Kurzum: die Reise hatte mir einen echten Schock versetzt, indem sie meine
bis dahin nie in Frage gestellten Ueberzeugungen nicht nur relativierte, sondern
entkräftete. Ich kam mir wie ausgeweidet vor. In diesem Sinne mag es
nicht ganz zufällig gewesen sein, dass der Text gerade jetzt wieder aufgetaucht
ist. Er liefert in der Tat ein autobiographishes Bindeglied, sagen wir zwischen
Stolz und Jahr der Liebe, zwischen der tödlichen Resignation
des ersteren und dem forcierten Lebensaufbruch des letzteren. Das geht aus
den Journalen hervor. Anekdote: ich las die erste Rezension von
Stolz im Flugzeug auf der Heimreise von Singapur nach Zürich (in
der Weltwoche).
Wenn Sie ein Buch mit dem Titel Abschied
von Europa veröffentlichen, kommt man nicht umhin, an Ihren Abschied
von der Schweiz zu denken. Diesen haben sie längst vollzogen, während
derjenige von Europa sich für Sie als unmöglich herausstellt. Woran
liegt das? Liegt in Ihrer Bindung an Europa die unüberwindbare Grenze
Ihres lebenslangen Versuchs, aus Bindungen auszubrechen?

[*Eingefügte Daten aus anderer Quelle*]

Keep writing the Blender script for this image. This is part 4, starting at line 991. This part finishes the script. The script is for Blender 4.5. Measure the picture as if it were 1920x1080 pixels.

Ich habe in meiner fernöstlichen Kopfscheuheit
und Weltblindnis tatsächlich den Europäer in mir entdeckt, eine
Europasehnsucht, eine kulturelle Verankerung, heimatliche Zugehörigkeit
und in diesem Sinne wohl auch den alten Menschen in mir (akzeptiert). Sie
haben recht: ein Grenzerlebnis.
Abschied von Europa ist nicht nur ein Buch
übers Reisen, sondern vor allem auch eines über die Sprachlosigkeit
eines Schriftstellers angesichts einer Welt, die für ihn ganz undurchschaubare
Bezugssysteme voraussetzt. Wäre die Unmöglichkeit, einem Erlebnis
in herkömmlichen Mustern der Sprache beizukommen, nicht gerade ein willkommener
Anlass zum Schreiben? Lebt Ihr Schreiben nicht dauernd von solchen Anlässen?
Warum die besondere Mühe in diesem Fall?
Ja, mein Schreiben lebt von der Voraussetzung des Fremdseins,
hier der (sprach) schöpferische Anlass und Impetus. Und es sind ja in
kleinem Masse auch im Abschied wohl einige Wortaufnahmen gelungen.
Doch lag kein Liebesanreiz in diesen Zonen, keine Verlockung, bloss ein einschläferndes
Gift und der Wunsch nach Entkommen. Ich wünschte mich in Sicherheit zu
bringen. Erst in einer Langzeitwirkung verspürte ich die Notwendigkeit
einer Auseinandersetzung bzw. Verarbeitung. Ich denke heute, eine künstlerische,
intellektuelle Herausforderung hätte sich eher in China oder einer asiatischen
Sowjetprovinz oder in Indien ergeben.d.h in Gebieten mit einer spürbaren
Aufbruchsenergie und eben weniger in Indonesien, Thailand, Malaysia (in diesen
von J.Conrad, Somerset Maugham, Orwell für mich versiegelten ehemaligen
Kolonien).
Der Text enthält eine doppelte Ironie. Der
Abschied von Europa, den er ankündigt, erweist sich als unmöglich,
aber nach dieser Erkenntnis wird zum Schluss daran festgehalten, dass wenigstens
ein "Absprung aus Europa fällig" wäre. Wie
ist das zu verstehen?
Der Wunsch nach einem neuerlichen Absprung aus Europa,
wie er um Schluss des Textes zum Ausdruck kommt, visiert die USA an, den Westen,
den grösseren Erlebnisraum in relativ vertrauten Verhältnissen.
Es ist Welthunger, was sich meldet oder eine durch die Verpflanzung in den
französischen Kulturraum freigesetzte Disponibilität.